Heat Release Rate of a Burning PoolMass flux × heat of combustion × area

What this calculates

This sheet uses the mass burning rate (or flux) of a fuel item in combination with its heat of combustion and surface area to compute a heat release rate. This allows us to figure out a heat release rate for a fuel package when we don’t have the luxury of burning it under an oxygen consumption calorimeter.

How to use it

This spreadsheet gives a quick way of determining the heat release rate from a preset list of fuel items. If the item is in the list, you can quickly get a fire size based on the area of burning; if it is not on the list, you’d need to look up the effective heat of combustion and mass burning flux and multiply as shown in the equation below.

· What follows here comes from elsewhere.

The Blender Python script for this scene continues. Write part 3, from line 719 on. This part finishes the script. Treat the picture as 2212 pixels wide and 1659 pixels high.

Calculate the area of the burning surface (see “discussion” below”) and enter that into the yellow cell in the top block. The heat release rate will be calculated and shown below it. For convenience, I’ve also provided a simple calculation for determining the area of a circle.

Variables

Q
Heat release rate [kW]
m″
Mass burning flux [g/m²·s]
A
Burning surface area [m²]
ΔH_c
Effective heat of combustion [kJ/g]

Equations

$$ Q = m \, A \, \Delta H_c $$HRR from mass flux × area × effective heat of combustion (Quintiere eq. 6-2)

Discussion

This sheet provides a quick way to figure out a maximum likely heat release rate for a pile/pool of burning fuel without taking into account any limiting factors such as ventilation.

For the area of the fuel, you should use the surface area of a pool fire. Or if the fuel is more three-dimensional (a stack of wood) you should use the burning surface area, which might involve the top of the pile as well as the sides.

Remember that there is a slight difference between total heat of combustion and effective heat of combustion. Total heat of combustion is an almost perfect amount of energy squeezed out of a material in a laboratory test. Effective heat of combustion is more realistic for real world fires where there is some unburned stuff left over. This spreadsheet uses effective heat of combustion. If all you can find for a material is total heat of combustion that is ok too, just keep in mind that you may be overestimating the heat release rate by a bit in that case.

Worked example

Example 1

Calculate the heat release rate for a circular pool of gasoline that has a radius of 2 meters.

First, figure out the surface area of the pool. The area of a circle is πr2, with a radius of 2 meters that would give an area of 12.6 m2.

Enter 12.6 into the top yellow cell and choose “gasoline” from the dropdown menu. The answer should be 30,284 kW, or just over 30 MW.

Example 2

A wood pile is 5 meters long, 1 meter wide and 2 meters tall. A witness reports seeing the woodpile engulfed in flames on all sides, from about the mid-height of the pile. Calculate the heat release rate for this fire.

The burning surface area of the wood, as reported by the witness, would be the top of the pile and half the height of each end of the pile and each side:

Top = 5 x 1 = 5m2

Ends of pile = 1 x 2/2 = 1m2 x two ends = 2m2

Sides of pile = 5 x 2/2 = 5m2 x two sides = 10m2

Total burning surface area = 5 + 2 + 10 = 17m2

Enter 17 into the top yellow cell and choose “wood” from the dropdown menu. The answer should be 2,618 kW (2.6 MW).

References

  1. Quintiere, J. G., Principles of Fire Behavior, Chapter 6, eq. 6-2.
  2. Effective heat of combustion — Quintiere, Table 6-3.
  3. Maximum burning flux — Quintiere, Table 6-2.